O tratamento da matéria através de decreto presidencial viola a Constituição, porque altera o patrimônio do povo brasileiro, sem consultá-lo.

O princípio da precaução recomenda paralisação das obras, até que sejam estudadas e avaliadas todas as conseqüências para o meio ambiente, evitando desta forma danos irreversíveis à natureza e aos cofres públicos.

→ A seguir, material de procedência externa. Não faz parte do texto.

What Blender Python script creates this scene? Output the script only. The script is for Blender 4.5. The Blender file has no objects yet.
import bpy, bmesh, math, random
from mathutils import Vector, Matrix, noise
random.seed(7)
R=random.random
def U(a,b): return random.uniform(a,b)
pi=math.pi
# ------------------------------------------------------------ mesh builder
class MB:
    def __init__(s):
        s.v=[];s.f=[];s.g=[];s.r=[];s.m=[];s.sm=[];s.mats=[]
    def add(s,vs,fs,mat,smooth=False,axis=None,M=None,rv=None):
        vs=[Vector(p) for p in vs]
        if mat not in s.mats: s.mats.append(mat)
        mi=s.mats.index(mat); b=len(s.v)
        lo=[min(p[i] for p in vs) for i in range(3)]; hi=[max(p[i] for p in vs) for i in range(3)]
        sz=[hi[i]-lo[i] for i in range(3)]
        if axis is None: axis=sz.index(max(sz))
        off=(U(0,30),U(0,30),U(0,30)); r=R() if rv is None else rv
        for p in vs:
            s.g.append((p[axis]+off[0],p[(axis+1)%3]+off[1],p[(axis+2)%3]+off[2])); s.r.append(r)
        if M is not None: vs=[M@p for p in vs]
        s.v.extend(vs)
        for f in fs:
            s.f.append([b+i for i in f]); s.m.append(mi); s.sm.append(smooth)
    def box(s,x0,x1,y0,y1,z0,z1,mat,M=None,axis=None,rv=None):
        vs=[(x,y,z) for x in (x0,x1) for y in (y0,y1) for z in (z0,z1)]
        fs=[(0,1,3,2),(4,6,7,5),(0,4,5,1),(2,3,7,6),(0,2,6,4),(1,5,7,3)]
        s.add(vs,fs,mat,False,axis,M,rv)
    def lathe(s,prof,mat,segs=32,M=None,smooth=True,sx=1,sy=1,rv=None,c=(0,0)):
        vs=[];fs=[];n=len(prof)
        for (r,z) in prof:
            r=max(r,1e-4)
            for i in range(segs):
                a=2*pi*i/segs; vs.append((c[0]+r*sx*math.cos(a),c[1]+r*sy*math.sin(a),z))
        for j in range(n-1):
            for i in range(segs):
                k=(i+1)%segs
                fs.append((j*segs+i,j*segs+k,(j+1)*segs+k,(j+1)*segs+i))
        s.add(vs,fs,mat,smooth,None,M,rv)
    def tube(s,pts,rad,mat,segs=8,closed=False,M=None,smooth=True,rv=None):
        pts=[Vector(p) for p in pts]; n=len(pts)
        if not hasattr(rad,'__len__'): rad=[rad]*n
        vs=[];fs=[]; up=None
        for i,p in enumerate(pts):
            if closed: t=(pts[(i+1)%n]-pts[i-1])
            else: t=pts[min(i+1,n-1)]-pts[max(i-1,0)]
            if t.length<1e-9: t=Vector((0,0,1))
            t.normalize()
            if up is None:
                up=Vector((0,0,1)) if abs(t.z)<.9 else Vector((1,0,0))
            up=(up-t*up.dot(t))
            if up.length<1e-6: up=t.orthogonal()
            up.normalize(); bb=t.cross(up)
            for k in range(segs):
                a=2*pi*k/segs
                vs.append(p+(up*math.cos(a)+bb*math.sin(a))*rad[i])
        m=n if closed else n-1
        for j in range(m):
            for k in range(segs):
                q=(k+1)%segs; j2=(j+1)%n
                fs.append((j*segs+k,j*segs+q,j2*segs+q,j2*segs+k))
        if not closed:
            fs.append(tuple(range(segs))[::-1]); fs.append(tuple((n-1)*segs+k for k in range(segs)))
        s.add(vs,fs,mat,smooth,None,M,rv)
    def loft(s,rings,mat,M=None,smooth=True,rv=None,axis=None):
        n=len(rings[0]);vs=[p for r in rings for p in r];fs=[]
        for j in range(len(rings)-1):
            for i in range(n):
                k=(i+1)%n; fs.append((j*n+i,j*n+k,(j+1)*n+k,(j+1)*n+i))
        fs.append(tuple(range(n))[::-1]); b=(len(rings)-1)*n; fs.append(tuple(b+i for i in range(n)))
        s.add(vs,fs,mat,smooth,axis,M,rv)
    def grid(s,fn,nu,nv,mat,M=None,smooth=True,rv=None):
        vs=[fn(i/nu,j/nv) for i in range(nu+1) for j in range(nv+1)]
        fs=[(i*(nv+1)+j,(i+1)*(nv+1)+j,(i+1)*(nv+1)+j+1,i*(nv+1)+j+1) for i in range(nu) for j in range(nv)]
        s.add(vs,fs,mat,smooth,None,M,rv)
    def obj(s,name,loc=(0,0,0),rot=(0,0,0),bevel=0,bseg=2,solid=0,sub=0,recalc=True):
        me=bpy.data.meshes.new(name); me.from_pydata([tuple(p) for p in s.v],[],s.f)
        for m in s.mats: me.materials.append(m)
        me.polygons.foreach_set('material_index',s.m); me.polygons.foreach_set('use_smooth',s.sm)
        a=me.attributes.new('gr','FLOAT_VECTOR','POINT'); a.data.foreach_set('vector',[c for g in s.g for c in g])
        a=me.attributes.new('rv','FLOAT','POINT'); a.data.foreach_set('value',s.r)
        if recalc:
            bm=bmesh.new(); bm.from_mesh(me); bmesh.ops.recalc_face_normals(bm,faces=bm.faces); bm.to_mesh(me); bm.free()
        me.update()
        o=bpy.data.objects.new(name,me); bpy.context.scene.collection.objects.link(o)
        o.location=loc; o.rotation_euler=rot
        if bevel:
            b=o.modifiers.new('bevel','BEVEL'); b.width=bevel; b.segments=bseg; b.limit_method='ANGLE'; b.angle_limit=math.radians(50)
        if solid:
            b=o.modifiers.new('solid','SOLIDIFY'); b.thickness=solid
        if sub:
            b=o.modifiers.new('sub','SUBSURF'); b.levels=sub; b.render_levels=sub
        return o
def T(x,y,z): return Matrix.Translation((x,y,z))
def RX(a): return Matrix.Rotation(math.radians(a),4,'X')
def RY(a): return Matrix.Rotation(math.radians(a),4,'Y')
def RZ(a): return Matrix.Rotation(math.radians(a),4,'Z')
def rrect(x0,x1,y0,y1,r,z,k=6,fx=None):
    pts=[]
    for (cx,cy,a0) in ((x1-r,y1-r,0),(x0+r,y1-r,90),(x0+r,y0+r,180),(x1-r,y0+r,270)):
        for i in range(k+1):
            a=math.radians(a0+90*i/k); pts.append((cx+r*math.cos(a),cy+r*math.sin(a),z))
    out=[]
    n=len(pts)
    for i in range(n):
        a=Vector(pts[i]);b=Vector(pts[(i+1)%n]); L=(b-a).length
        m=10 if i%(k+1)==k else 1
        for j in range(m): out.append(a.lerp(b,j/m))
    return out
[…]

A decisão do STF implicará, futuramente, na aplicação da absurda teoria do fato consumado, definido como resultado de situação excepcional verificada com a incapacidade do Judiciário na entrega, em tempo hábil, da prestação jurisdicional, provocando, neste caso, solução extralegal; esta teoria é demonstração exposta da incompetência do sistema na dicção do direito da parte, situação criada com a concessão de liminar sem observância da irreparabilidade dos danos. Os tribunais entendem que não podem desconstituir situações jurídicas consolidadas pelo tempo, porque não convém a modificação, "sob pena de afrontar valores". Na verdade, é estranha tal prática de poder, pois a morosidade, como justificativa para aplicação da teoria do fato consumado, não se justifica. Ademais, a liminar, normalmente, tem prazo de vigência. Como então se servir da teoria do fato consumado para manutenção de liminar um, dois, cinco anos depois? Clara a incompetência e a falta de gerenciamento da questão pelos tribunais, em nítido descaso com os preceitos legais aplicáveis à espécie.

Assim poderá acontecer com a transposição do rio São Francisco, como já aconteceu com a privatização do sistema Telebrás, com construções de obras públicas, como pontes, portos, aeroportos feitas ao arrepio da lei e mantidas pela aplicação dessa indecorosa teoria.

O uso desta teoria depõe contra a seriedade e eficiência da prestação jurisdicional, mas já se torna lugar comum no dia-a-dia das decisões judiciais sobre educação, concursos, licitação e construção de obras públicas.

O Judiciário viola a lei, porque concede à parte direito sem ter; num segundo momento o Judiciário desrespeita a lei para cicatrizar a situação proibida pela lei.